LeSS (Large-Scale Scrum) is a framework for scaling Scrum to multiple teams working together on a single product. Developed by Craig Larman and Bas Vodde, LeSS takes the opposite approach from many enterprise scaling frameworks: rather than adding new roles, processes, and ceremonies as teams grow, LeSS seeks to keep things as simple as possible — applying Scrum’s principles directly at scale with minimal additional structure.

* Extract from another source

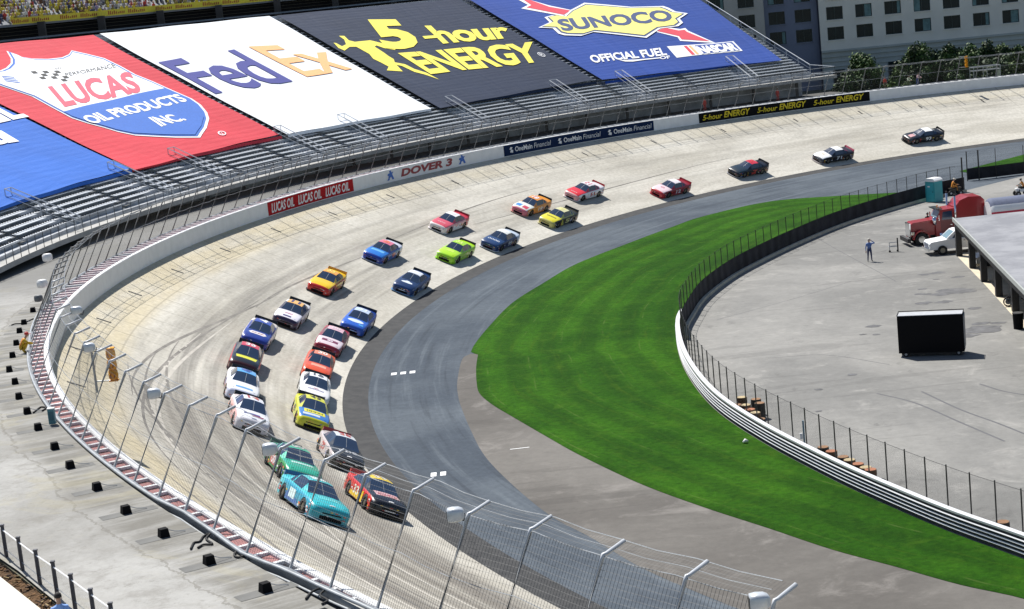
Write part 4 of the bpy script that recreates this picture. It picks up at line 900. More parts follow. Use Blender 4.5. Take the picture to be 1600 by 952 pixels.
make_car(39.0, 6.5, 'white race car with light-blue roof front and maroon lower nose in the outer line', 'F2F2F6', '5AA8E8', 'E6E4EC', 'C8CCE0', 'F0F0F4', pillar='E8E8F0', num='6', numc='2040A0', extra=[('rect', '6FA8DC', (1.85, 2.05, -.5, .5)), ('lower', '7A1F3A', FL1)])
make_car(31.0, 6.5, 'red race car with black hood and yellow hood lettering band in the outer line', '121216', 'D03048', 'C0303A', '3A1216', '18181C', pillar='16161A', num='39', numc='F0F0F0', extra=[('band', 'E4E028'), ('plate', 'C0C0C0')])
make_car(23.0, 6.5, 'blue and white race car with a white six-sided hood emblem', '20388E', '3048A8', 'E4DEDC', '20348C', 'ECE6E2', pillar='2A40A0', num='4', numc='F0F0F0', extra=[('hex', 'ECE4E4'), ('rect', 'C86A50', (1.46, 1.62, -.4, .4)), ('plate', 'B0B0C0')])
make_car(14.46, 5.67, 'white race car with orange-yellow roof and dark purple nose', 'EDEAF2', 'F0B860', 'C8C6D0', '2C2040', 'E8E8EC', pillar='2A2440', num='11', numc='3A2060', extra=[('text', 'OOO', 'C85868', 1.68, 1.45, .28), ('rect', '40306A', (1.98, 2.15, -.3, .3))])
make_car(9.95, 1.43, 'bright blue race car with a pale oval on its hood beside the dark strip', '2A62C8', 'C8D8F0', '1F50B0', '2454B4', '1C3F90', pillar='2A68CC', num='21', numc='E8F0F8', spoiler='0C1434', extra=[('oval', 'D8E4EE'), ('rect', '58A8E0', (1.9, 2.1, .35, .7)), ('plate', '8AB8E8')])
make_car(18.0, 2.0, 'maroon, red and white race car right behind the orange one', 'E6D4DA', 'E8BCC8', 'A03048', '8A2038', 'A83850', pillar='8A2038', num='88', numc='E8D0D8', extra=[('rect', 'F0DCE4', (1.12, 1.35, -.6, .6)), ('rect', '7A1F40', (1.45, 1.85, -.58, .58)), ('text', '88', 'F0E0E8', 1.80, 1.50, .2)])
make_car(26.5, 2.0, 'orange race car in the inner line', 'E2572C', 'E4805C', 'DE5020', 'D84A20', 'DC5428', pillar='D8552C', num='20', numc='F8F0E8', extra=[('rect', 'F2A488', (1.2, 1.7, -.5, .5)), ('plate', 'F0C0A0')])
make_car(33.5, 2.0, 'white race car between the orange and the yellow one', 'F2F0F2', 'F0F0F4', 'E8ECEC', 'E6E6EA', 'ECECEE', pillar='F0F0F2', num='19', numc='3A3A50', extra=[('text', 'OOOOO', '50407A', 1.72, 1.50, .5), ('text', 'oo', 'C04050', 1.42, 1.30, .15)])
make_car(40.5, 2.4, 'yellow and blue race car with black marks on a yellow hood tag', '3C78C0', 'D8D830', 'C8CC2C', 'C0C228', 'D4D428', pillar='C8CC30', num='43', numc='202020', extra=[('rect', 'EAE024', (1.10, 1.75, -.62, .62)), ('text', 'HHHH', '1A1A14', 1.58, 1.30, .48), ('rect', 'D0D8E4', (1.85, 2.1, -.7, .3))])
make_car(2.23, 6.06, 'yellow race car with red nose and lower body', 'F0C81C', 'F0A830', 'C83020', 'C82820', 'F0C020', pillar='F0C020', num='22', numc='F4E060', spoiler='E8A820', extra=[('plate', '30181A'), ('lower', 'F0C81C', [(-.95, .6), (1, .6), (1, .8), (-.95, .8)])])
make_car(-6.28, 1.38, 'dark navy race car with a white cloud-shaped hood emblem and pale blue front corner', '16305C', 'E4E8F0', '2C5088', '1C3C70', '1A3868', pillar='1E4078', num='48', numc='F0F0F8', spoiler='0A0F1C', splitter='6FA0D0', extra=[('cloud', 'E4EAF0'), ('plate', 'C0D0E4'), ('roof', 'E8ECF4')])
make_car(-11.75, 6.21, 'blue race car with pink roof and orange-red door number', '2878D0', 'E07890', '3060B0', '1C3C9C', 'D8DCEC', pillar='24409A', num='9', numc='F07848', splitter='B8C4D8', extra=[('rect', '70B8E8', (1.2, 1.6, -.6, .6))])
make_car(-19.55, 2.36, 'lime green race car', 'B4E428', 'A8DC20', 'A4DC1C', 'A0DC24', 'B0E424', pillar='A8DC20', num='27', numc='E8F080', splitter='98D820', spoiler='3A2A20', extra=[('rect', 'CCEC50', (1.2, 1.7, -.35, .35)), ('plate', '406010')])
make_car(-26.65, 6.66, 'pinkish red race car with white roof and white lower nose', 'D85868', 'F4F4F6', 'E0A0A4', 'E8DCDC', 'C83848', pillar='D04050', num='42', numc='F4F0F0', splitter='E8E4E4', spoiler='A82030', extra=[('lower', 'ECEAEA', FL2), ('text', 'OOO', 'F0C8CC', 1.85, 1.65, .4)])
make_car(-27.5, 1.5, 'navy race car with white roof and white hood lettering, next to the lime one', '20406E', 'E8ECE8', '18305C', '1C3A6A', 'C8D4E4', pillar='20386A', num='99', numc='F0F0F4', splitter='D8DCE4', extra=[('text', 'OOOO', 'E8EEF4', 1.75, 1.45, .62), ('roof', 'F0F0E8')])
make_car(-40.0, 5.2, 'orange and white race car with a pink and blue nose', 'E8EAE0', 'F09A30', 'E8983C', 'D07080', 'E89A38', pillar='EC9838', num='18', numc='F0F0F0', splitter='E0A898', extra=[('rect', '4A90D8', (1.55, 2.1, -.72, -.15)), ('rect', 'D04A60', (1.6, 2.15, .1, .7)), ('rect', 'D85A28', (-.85, -.1, -.3, .3))])
make_car(-40.0, 1.9, 'yellow race car with black sides and cream roof beside the orange and white one', 'E4D830', 'DCD8A8', '2A281C', 'C8C06A', '3A3828', pillar='D0C860', num='5', numc='F0E890', splitter='E0D8B0', extra=[('text', 'OOOO', '2A2A18', 1.62, 1.40, .55), ('lower', 'D0C440', [(.5, .2), (1.0, .2), (1.0, .78), (.8, .78)])])
make_car(-49.55, 5.25, 'red-hooded race car with white sides, roof and lower nose', 'E03038', 'EEE8EC', 'ECECF0', 'E0A8A8', 'E4E0E4', pillar='D84858', num='51', numc='C02020', splitter='F0F0F0', spoiler='C82828', extra=[('roof', 'F2EEF2'), ('text', 'OO', 'F0C0C0', 2.05, 1.9, .4)])
make_car(-60.1, 1.69, 'red race car with a pale pink hood, alone in the inner lane', 'ECD0D4', 'F0E8EC', 'A01C28', 'C02C38', '8E1A24', pillar='C02838', num='12', numc='F0E8E8', splitter='C03040', spoiler='C02C34', extra=[('roof', 'F0E8EC'), ('text', 'O', 'C06070', 1.65, 1.35, .25)])
make_car(-73.6, 2.36, 'black race car with a red roof', '1A2C38', 'D03040', '14161C', '161C24', '16181E', pillar='1A1C24', num='7', numc='C83020', splitter='B0B0B4', extra=[('lower', 'B03020', [(-.3, .25), (.4, .25), (.4, .5), (-.3, .5)])])
make_car(-86.34, 1.93, 'white-hooded race car with black sides and a pink rear spoiler', 'ECECEC', 'F0F0F0', '1C1C22', '40434C', '24242C', pillar='20242C', num='71', numc='F0F0F0', splitter='C0B8B8', spoiler='D86078', extra=[('text', 'O', 'D8C070', 1.7, 1.45, .2)])
make_car(-100.35, 3.31, 'black race car last on the track at far right with white roof patch', '1C222C', 'F0F0F0', '101218', '15171E', '14161C', pillar='181C26', num='93', numc='F4F4F4', extra=[('rect', 'D8A8A8', (1.4, 2.1, -.2, .45)), ('text', 'oo', 'F0F0F4', 1.35, 1.2, .3)])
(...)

The core philosophy of LeSS is that organizational complexity is often self-imposed. Most of what makes scaling hard are not inherent difficulties of coordination, but rather dysfunctions created by organizational structures that separate teams, fragment product ownership, and introduce bureaucratic processes where direct collaboration would work better.

Two Versions of LeSS

LeSS (Basic)

For 2–8 teams working on a single product. The structure mirrors Scrum almost exactly, with one addition: all teams share a single Product Owner, a single Product Backlog, and a coordinated Sprint — while each team runs its own Daily Scrum and Sprint ceremonies.

LeSS Huge

For more than 8 teams. LeSS Huge introduces “Requirement Areas” — large feature areas of the product, each with an Area Product Owner — to manage the increased complexity. The overall Product Owner retains responsibility for the whole product and coordinates across Area Product Owners.

Core Principles of LeSS

One Product Owner

All teams in a LeSS system share a single Product Owner who maintains the product’s strategic direction and a single prioritized Product Backlog. This creates genuine product cohesion rather than a collection of team-level backlogs that may diverge from each other.

One Product Backlog

All work across all teams comes from a single backlog. Teams pull work from this shared backlog at sprint planning, enabling the Product Owner to prioritize across the entire product rather than within team-level queues.

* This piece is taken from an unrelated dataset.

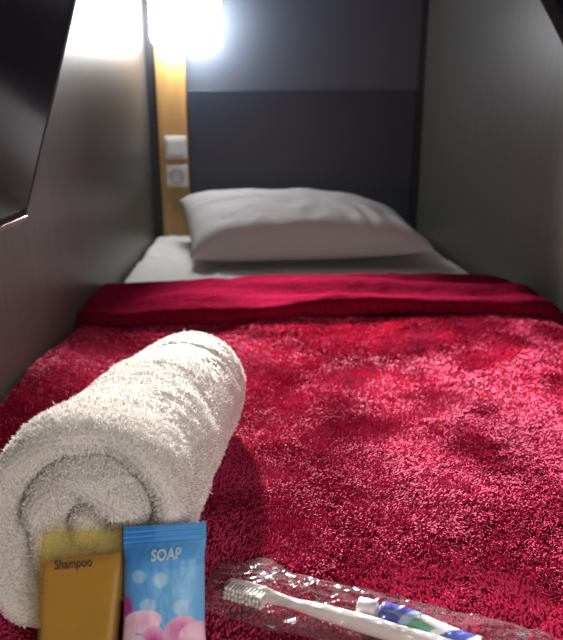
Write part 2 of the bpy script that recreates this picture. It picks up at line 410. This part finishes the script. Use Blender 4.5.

One Potentially Shippable Product Increment

All teams deliver a single integrated product increment at the end of each sprint. This requires teams to work on the same codebase, coordinate integration continuously, and maintain shared quality standards.

Synchronized Sprints

All teams operate on the same sprint cadence. This enables coordinated sprint planning, integrated demos, and shared retrospectives — keeping teams aligned rather than operating on incompatible rhythms.

LeSS Ceremonies

Sprint Planning Part 1 (All Teams)

All teams meet together with the Product Owner to discuss priorities and clarify items in the backlog. Teams self-select work items based on dependencies and skills.

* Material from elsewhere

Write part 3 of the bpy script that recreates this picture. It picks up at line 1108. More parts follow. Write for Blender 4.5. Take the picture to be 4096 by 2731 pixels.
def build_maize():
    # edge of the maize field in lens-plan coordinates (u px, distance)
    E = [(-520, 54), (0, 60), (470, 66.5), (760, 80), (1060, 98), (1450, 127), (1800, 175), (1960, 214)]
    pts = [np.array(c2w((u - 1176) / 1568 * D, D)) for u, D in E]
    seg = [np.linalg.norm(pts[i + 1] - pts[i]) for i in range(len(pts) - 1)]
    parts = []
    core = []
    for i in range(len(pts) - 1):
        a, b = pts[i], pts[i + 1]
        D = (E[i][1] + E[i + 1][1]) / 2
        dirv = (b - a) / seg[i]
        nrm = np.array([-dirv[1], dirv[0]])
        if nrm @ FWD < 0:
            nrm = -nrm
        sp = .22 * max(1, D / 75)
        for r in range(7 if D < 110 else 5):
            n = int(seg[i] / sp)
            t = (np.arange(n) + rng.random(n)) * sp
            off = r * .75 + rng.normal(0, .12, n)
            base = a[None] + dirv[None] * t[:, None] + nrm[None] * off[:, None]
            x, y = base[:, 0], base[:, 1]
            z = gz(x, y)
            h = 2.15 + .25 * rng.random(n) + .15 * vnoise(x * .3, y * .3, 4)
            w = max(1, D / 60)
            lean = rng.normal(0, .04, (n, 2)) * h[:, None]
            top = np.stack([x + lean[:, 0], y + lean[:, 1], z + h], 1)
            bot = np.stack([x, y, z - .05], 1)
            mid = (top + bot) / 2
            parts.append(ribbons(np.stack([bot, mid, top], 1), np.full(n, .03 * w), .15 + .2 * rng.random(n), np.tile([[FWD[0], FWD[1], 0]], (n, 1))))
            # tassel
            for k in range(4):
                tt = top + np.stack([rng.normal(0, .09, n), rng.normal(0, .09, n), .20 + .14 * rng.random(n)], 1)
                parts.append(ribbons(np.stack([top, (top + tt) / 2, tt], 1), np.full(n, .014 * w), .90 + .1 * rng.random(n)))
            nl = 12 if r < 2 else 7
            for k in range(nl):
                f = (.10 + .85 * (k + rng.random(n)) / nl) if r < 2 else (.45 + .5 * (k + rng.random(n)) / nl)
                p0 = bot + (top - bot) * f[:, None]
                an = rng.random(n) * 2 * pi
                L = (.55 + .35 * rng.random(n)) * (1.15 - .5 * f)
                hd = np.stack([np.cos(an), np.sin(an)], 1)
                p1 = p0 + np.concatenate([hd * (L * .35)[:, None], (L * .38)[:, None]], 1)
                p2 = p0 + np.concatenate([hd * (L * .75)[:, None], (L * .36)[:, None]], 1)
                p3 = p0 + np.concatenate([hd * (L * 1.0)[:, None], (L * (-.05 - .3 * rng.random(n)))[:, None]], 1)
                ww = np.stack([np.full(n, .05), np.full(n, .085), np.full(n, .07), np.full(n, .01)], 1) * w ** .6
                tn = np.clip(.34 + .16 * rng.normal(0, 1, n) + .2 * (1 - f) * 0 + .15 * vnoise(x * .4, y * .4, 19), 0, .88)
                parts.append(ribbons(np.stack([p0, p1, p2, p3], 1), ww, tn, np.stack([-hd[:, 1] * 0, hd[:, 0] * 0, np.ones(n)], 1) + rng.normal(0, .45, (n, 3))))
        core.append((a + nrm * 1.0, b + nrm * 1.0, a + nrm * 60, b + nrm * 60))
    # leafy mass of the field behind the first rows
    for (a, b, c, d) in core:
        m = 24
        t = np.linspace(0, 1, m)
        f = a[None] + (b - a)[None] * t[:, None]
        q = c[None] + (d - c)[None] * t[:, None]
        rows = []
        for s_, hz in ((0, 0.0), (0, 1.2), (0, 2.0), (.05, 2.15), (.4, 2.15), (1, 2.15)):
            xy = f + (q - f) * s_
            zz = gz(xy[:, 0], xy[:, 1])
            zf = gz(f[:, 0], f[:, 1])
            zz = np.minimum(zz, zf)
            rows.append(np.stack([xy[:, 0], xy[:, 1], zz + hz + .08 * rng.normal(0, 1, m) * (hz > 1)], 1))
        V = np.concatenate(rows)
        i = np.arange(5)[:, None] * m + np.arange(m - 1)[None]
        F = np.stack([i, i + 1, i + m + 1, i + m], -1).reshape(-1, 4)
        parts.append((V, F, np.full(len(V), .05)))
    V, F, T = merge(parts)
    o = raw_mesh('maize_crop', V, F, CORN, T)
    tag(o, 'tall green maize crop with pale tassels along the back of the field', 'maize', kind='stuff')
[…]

Sprint Planning Part 2 (Per Team)

Each team plans its own sprint in detail — breaking selected items into tasks and creating its sprint plan.

Sprint Review (All Teams)

All teams demonstrate their work together in a single integrated sprint review, showing the combined product increment.

Overall Retrospective

A retrospective that brings together representatives from all teams to identify system-level improvement opportunities that span multiple teams.

LeSS vs. SAFe

  LeSS SAFe
Philosophy Minimize additional structure Provide comprehensive framework
Roles Few new roles beyond Scrum Many new roles (RTE, Business Owners, etc.)
Complexity Low High
Best for Teams willing to change organization to fit agile Organizations that need agile to fit current structure
Scale 2–8+ teams 50–125+ people

LeSS requires more organizational willingness to change structure; SAFe provides more scaffolding for organizations that need to work within existing structures.

Key Takeaways

LeSS is the scaling framework for teams that believe the best way to scale agile is to apply its principles directly — and to restructure the organization to support them — rather than to wrap them in additional process. It produces genuine agility at scale for organizations willing to make the organizational changes it requires, but is less suited to organizations that need to preserve existing management structures while adopting agile practices.